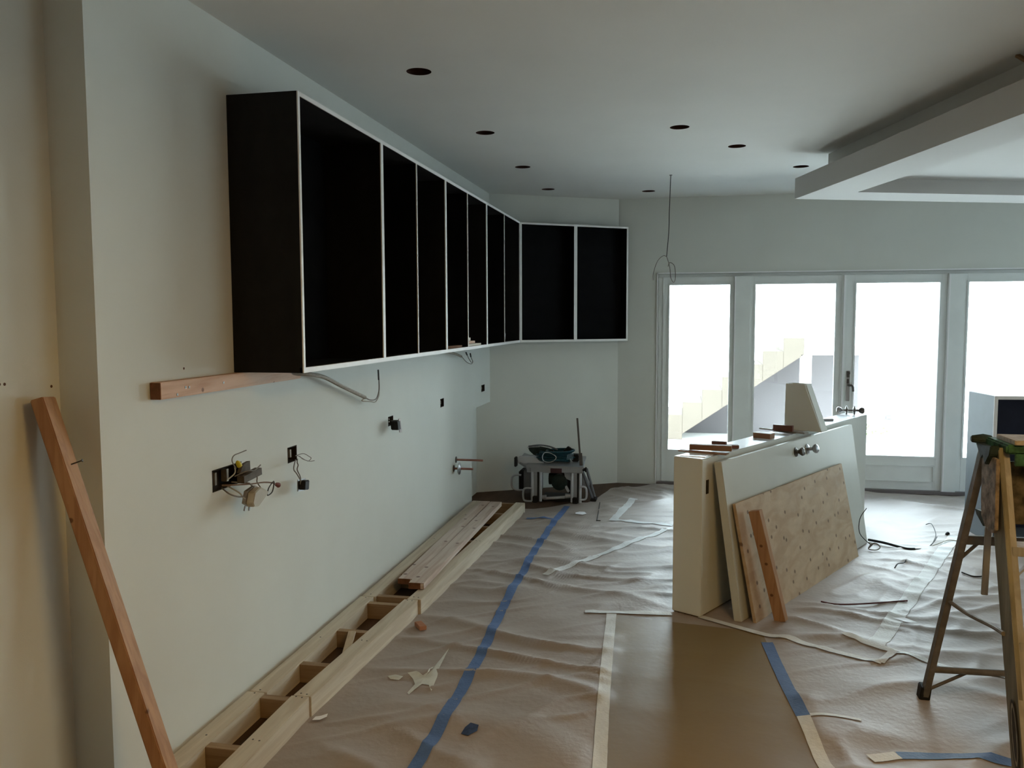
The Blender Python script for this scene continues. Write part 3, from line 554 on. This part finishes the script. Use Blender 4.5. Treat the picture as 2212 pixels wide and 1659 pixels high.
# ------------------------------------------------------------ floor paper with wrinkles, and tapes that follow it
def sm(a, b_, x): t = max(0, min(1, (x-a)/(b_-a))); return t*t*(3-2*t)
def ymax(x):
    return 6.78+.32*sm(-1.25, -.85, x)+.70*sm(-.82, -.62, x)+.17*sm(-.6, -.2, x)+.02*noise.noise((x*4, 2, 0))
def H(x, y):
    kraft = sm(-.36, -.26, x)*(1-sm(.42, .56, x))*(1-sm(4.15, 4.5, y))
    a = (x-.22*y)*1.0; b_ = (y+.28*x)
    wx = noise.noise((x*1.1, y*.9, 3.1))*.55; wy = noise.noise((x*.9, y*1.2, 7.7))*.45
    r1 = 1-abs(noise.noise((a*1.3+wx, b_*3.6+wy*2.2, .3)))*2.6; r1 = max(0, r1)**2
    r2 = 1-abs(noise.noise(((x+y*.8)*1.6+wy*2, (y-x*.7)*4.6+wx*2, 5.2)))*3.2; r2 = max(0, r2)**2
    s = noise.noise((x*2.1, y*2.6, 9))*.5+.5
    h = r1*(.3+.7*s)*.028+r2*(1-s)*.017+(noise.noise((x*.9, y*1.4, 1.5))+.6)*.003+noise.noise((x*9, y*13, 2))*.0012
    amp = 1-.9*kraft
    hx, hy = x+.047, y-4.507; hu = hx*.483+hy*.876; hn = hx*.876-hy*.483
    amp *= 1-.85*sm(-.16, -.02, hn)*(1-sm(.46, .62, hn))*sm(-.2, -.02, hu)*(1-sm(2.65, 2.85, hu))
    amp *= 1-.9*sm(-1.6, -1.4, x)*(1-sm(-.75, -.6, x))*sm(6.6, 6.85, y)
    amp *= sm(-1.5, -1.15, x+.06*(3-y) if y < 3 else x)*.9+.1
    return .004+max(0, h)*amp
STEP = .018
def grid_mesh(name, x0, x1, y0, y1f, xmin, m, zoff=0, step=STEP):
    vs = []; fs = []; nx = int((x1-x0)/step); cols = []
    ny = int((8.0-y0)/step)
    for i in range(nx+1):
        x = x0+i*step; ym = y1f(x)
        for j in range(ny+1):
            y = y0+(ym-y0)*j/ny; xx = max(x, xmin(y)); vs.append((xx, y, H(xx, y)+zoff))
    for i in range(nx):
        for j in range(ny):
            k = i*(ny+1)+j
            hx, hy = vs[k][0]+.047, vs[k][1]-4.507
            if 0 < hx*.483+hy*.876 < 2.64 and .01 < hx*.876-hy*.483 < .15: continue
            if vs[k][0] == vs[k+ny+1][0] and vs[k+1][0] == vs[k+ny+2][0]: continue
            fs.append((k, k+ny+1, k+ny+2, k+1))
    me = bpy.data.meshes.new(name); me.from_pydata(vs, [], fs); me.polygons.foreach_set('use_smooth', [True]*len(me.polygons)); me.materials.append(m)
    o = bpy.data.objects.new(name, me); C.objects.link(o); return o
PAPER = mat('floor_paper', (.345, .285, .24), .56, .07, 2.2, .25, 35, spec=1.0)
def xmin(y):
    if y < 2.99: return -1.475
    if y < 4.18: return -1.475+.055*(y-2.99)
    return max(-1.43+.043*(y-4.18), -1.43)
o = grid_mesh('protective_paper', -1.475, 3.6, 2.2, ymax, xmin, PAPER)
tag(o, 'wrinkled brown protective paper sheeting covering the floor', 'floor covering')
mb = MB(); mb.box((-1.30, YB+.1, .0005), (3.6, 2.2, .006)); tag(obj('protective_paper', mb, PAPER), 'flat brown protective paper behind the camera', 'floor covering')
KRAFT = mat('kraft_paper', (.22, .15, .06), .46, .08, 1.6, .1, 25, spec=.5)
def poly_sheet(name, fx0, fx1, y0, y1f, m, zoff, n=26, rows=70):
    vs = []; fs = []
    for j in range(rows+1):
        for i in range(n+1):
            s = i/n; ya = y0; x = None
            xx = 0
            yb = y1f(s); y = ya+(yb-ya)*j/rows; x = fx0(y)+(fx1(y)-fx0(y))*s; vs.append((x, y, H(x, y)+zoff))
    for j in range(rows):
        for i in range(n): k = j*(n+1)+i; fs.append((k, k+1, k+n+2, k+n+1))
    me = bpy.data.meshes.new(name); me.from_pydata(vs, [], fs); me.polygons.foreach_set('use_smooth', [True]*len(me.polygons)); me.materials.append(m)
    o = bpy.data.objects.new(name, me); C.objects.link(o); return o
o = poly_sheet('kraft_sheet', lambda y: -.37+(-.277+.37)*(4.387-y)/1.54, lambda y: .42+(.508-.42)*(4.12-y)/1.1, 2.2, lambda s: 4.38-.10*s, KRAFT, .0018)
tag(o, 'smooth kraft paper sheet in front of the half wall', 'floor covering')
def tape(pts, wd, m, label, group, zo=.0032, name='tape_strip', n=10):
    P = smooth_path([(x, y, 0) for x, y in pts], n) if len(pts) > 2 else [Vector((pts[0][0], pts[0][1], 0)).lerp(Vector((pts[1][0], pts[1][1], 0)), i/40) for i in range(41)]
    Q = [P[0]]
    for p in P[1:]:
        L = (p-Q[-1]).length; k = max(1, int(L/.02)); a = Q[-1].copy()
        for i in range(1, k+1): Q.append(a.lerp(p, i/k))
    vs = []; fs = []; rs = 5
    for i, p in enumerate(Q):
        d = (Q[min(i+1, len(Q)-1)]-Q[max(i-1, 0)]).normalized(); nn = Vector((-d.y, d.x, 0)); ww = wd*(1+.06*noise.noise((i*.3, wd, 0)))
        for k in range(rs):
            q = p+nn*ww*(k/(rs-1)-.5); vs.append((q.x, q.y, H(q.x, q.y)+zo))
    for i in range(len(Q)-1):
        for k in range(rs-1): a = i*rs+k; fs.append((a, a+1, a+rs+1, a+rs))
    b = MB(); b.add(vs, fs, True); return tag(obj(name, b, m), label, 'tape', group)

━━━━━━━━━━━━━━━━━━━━

**WRITTEN REQUEST**
Every line above should be repeated exactly; pictures stay out of the copy.

**THE ANSWER**
The Blender Python script for this scene continues. Write part 3, from line 554 on. This part finishes the script. Use Blender 4.5. Treat the picture as 2212 pixels wide and 1659 pixels high.
# ------------------------------------------------------------ floor paper with wrinkles, and tapes that follow it
def sm(a, b_, x): t = max(0, min(1, (x-a)/(b_-a))); return t*t*(3-2*t)
def ymax(x):
    return 6.78+.32*sm(-1.25, -.85, x)+.70*sm(-.82, -.62, x)+.17*sm(-.6, -.2, x)+.02*noise.noise((x*4, 2, 0))
def H(x, y):
    kraft = sm(-.36, -.26, x)*(1-sm(.42, .56, x))*(1-sm(4.15, 4.5, y))
    a = (x-.22*y)*1.0; b_ = (y+.28*x)
    wx = noise.noise((x*1.1, y*.9, 3.1))*.55; wy = noise.noise((x*.9, y*1.2, 7.7))*.45
    r1 = 1-abs(noise.noise((a*1.3+wx, b_*3.6+wy*2.2, .3)))*2.6; r1 = max(0, r1)**2
    r2 = 1-abs(noise.noise(((x+y*.8)*1.6+wy*2, (y-x*.7)*4.6+wx*2, 5.2)))*3.2; r2 = max(0, r2)**2
    s = noise.noise((x*2.1, y*2.6, 9))*.5+.5
    h = r1*(.3+.7*s)*.028+r2*(1-s)*.017+(noise.noise((x*.9, y*1.4, 1.5))+.6)*.003+noise.noise((x*9, y*13, 2))*.0012
    amp = 1-.9*kraft
    hx, hy = x+.047, y-4.507; hu = hx*.483+hy*.876; hn = hx*.876-hy*.483
    amp *= 1-.85*sm(-.16, -.02, hn)*(1-sm(.46, .62, hn))*sm(-.2, -.02, hu)*(1-sm(2.65, 2.85, hu))
    amp *= 1-.9*sm(-1.6, -1.4, x)*(1-sm(-.75, -.6, x))*sm(6.6, 6.85, y)
    amp *= sm(-1.5, -1.15, x+.06*(3-y) if y < 3 else x)*.9+.1
    return .004+max(0, h)*amp
STEP = .018
def grid_mesh(name, x0, x1, y0, y1f, xmin, m, zoff=0, step=STEP):
    vs = []; fs = []; nx = int((x1-x0)/step); cols = []
    ny = int((8.0-y0)/step)
    for i in range(nx+1):
        x = x0+i*step; ym = y1f(x)
        for j in range(ny+1):
            y = y0+(ym-y0)*j/ny; xx = max(x, xmin(y)); vs.append((xx, y, H(xx, y)+zoff))
    for i in range(nx):
        for j in range(ny):
            k = i*(ny+1)+j
            hx, hy = vs[k][0]+.047, vs[k][1]-4.507
            if 0 < hx*.483+hy*.876 < 2.64 and .01 < hx*.876-hy*.483 < .15: continue
            if vs[k][0] == vs[k+ny+1][0] and vs[k+1][0] == vs[k+ny+2][0]: continue
            fs.append((k, k+ny+1, k+ny+2, k+1))
    me = bpy.data.meshes.new(name); me.from_pydata(vs, [], fs); me.polygons.foreach_set('use_smooth', [True]*len(me.polygons)); me.materials.append(m)
    o = bpy.data.objects.new(name, me); C.objects.link(o); return o
PAPER = mat('floor_paper', (.345, .285, .24), .56, .07, 2.2, .25, 35, spec=1.0)
def xmin(y):
    if y < 2.99: return -1.475
    if y < 4.18: return -1.475+.055*(y-2.99)
    return max(-1.43+.043*(y-4.18), -1.43)
o = grid_mesh('protective_paper', -1.475, 3.6, 2.2, ymax, xmin, PAPER)
tag(o, 'wrinkled brown protective paper sheeting covering the floor', 'floor covering')
mb = MB(); mb.box((-1.30, YB+.1, .0005), (3.6, 2.2, .006)); tag(obj('protective_paper', mb, PAPER), 'flat brown protective paper behind the camera', 'floor covering')
KRAFT = mat('kraft_paper', (.22, .15, .06), .46, .08, 1.6, .1, 25, spec=.5)
def poly_sheet(name, fx0, fx1, y0, y1f, m, zoff, n=26, rows=70):
    vs = []; fs = []
    for j in range(rows+1):
        for i in range(n+1):
            s = i/n; ya = y0; x = None
            xx = 0
            yb = y1f(s); y = ya+(yb-ya)*j/rows; x = fx0(y)+(fx1(y)-fx0(y))*s; vs.append((x, y, H(x, y)+zoff))
    for j in range(rows):
        for i in range(n): k = j*(n+1)+i; fs.append((k, k+1, k+n+2, k+n+1))
    me = bpy.data.meshes.new(name); me.from_pydata(vs, [], fs); me.polygons.foreach_set('use_smooth', [True]*len(me.polygons)); me.materials.append(m)
    o = bpy.data.objects.new(name, me); C.objects.link(o); return o
o = poly_sheet('kraft_sheet', lambda y: -.37+(-.277+.37)*(4.387-y)/1.54, lambda y: .42+(.508-.42)*(4.12-y)/1.1, 2.2, lambda s: 4.38-.10*s, KRAFT, .0018)
tag(o, 'smooth kraft paper sheet in front of the half wall', 'floor covering')
def tape(pts, wd, m, label, group, zo=.0032, name='tape_strip', n=10):
    P = smooth_path([(x, y, 0) for x, y in pts], n) if len(pts) > 2 else [Vector((pts[0][0], pts[0][1], 0)).lerp(Vector((pts[1][0], pts[1][1], 0)), i/40) for i in range(41)]
    Q = [P[0]]
    for p in P[1:]:
        L = (p-Q[-1]).length; k = max(1, int(L/.02)); a = Q[-1].copy()
        for i in range(1, k+1): Q.append(a.lerp(p, i/k))
    vs = []; fs = []; rs = 5
    for i, p in enumerate(Q):
        d = (Q[min(i+1, len(Q)-1)]-Q[max(i-1, 0)]).normalized(); nn = Vector((-d.y, d.x, 0)); ww = wd*(1+.06*noise.noise((i*.3, wd, 0)))
        for k in range(rs):
            q = p+nn*ww*(k/(rs-1)-.5); vs.append((q.x, q.y, H(q.x, q.y)+zo))
    for i in range(len(Q)-1):
        for k in range(rs-1): a = i*rs+k; fs.append((a, a+1, a+rs+1, a+rs))
    b = MB(); b.add(vs, fs, True); return tag(obj(name, b, m), label, 'tape', group)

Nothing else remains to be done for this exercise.